Wednesday, September 13, 2006

Oh, those Islanders

Fifteen years??

Oh my. Doctors don’t even have to commit to school for 15 years, but the New York Islanders are jumping in with both feet on this one.

Yesterday, the always entertaining (except on the ice) Islanders announced they have signed star goalie Rick DiPietro to a 15-year contract that will pay him $67.5 million dollars over the term.

The deal reportedly breaks down to $4.5 million a year for the 15 years, and is also said to be guaranteed – even in the case of injury.

What will the Islanders think of next?

I’ve read some bits coming from both sides of this (side one: the Islanders are stupid, side two: what’s a starting goalie going to be worth in 10 years?), and they all make sense.

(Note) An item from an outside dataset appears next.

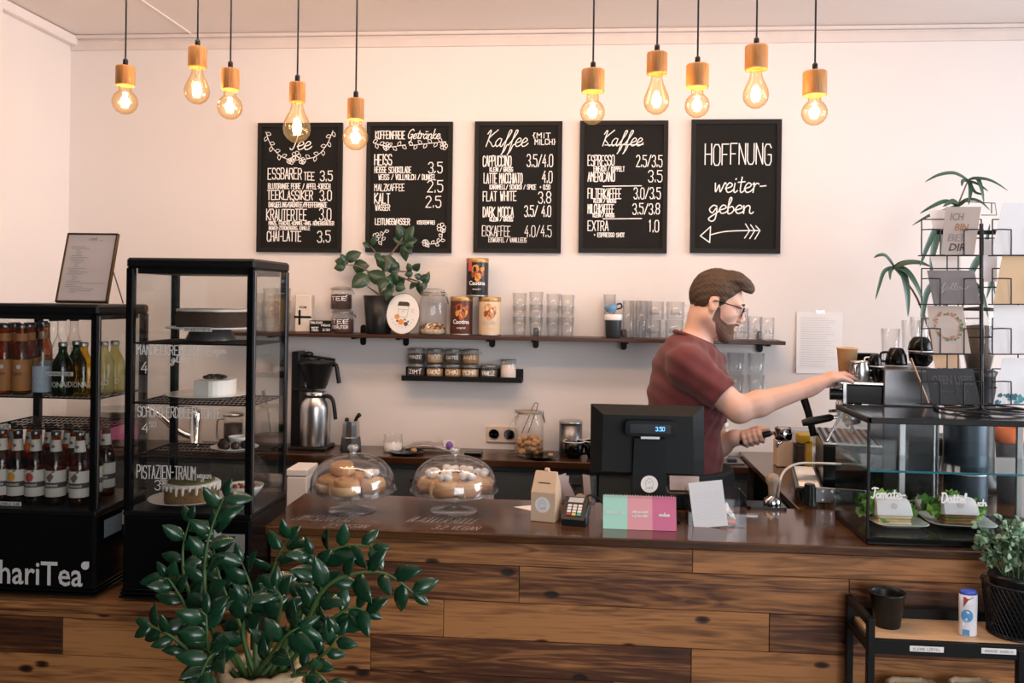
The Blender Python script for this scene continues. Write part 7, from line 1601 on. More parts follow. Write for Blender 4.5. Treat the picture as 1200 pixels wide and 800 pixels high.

I’m from the side of the fence that always worries about precedent.

What’s to stop Alex Ovechkin from walking into George McPhee’s office this morning and demanding a 15-year deal at the end of his current contract?

Such a deal would keep Ovechkin in Washington until he’s 35 (by comparison, and this may be a little early but the hell with it, Brendan Shanahan is 37), and I don’t think anyone on the planet (other than DiPietro’s agent) would even consider DiPietro as valuable as Ovechkin is.

What’s to stop a team like Ottawa from giving a player like Jason Spezza a similar 15-year deal, maybe worth more money ($5.5-$6 million per), being hamstrung by the deal when it no longer makes sense in the league’s economic framework, and using the albatross of a contract as an excuse for their inability to compete? Sound familiar?

The Isles have never used their 10 year Alexei Yashin deal as an excuse, but with one player taking up nearly 20 per cent of their cap space last year (only about 16 this year), the Isles just don’t have the options other teams do.

But instead of being a cynical jerk about this deal, maybe I should be glad a player drafted after free agency opened up is going to play a 20-year career with one team, and that his team wants him to play his 20-year career there.

It’s an unorthodox deal, and 15 years sure is a long time, but let’s see how this thing goes.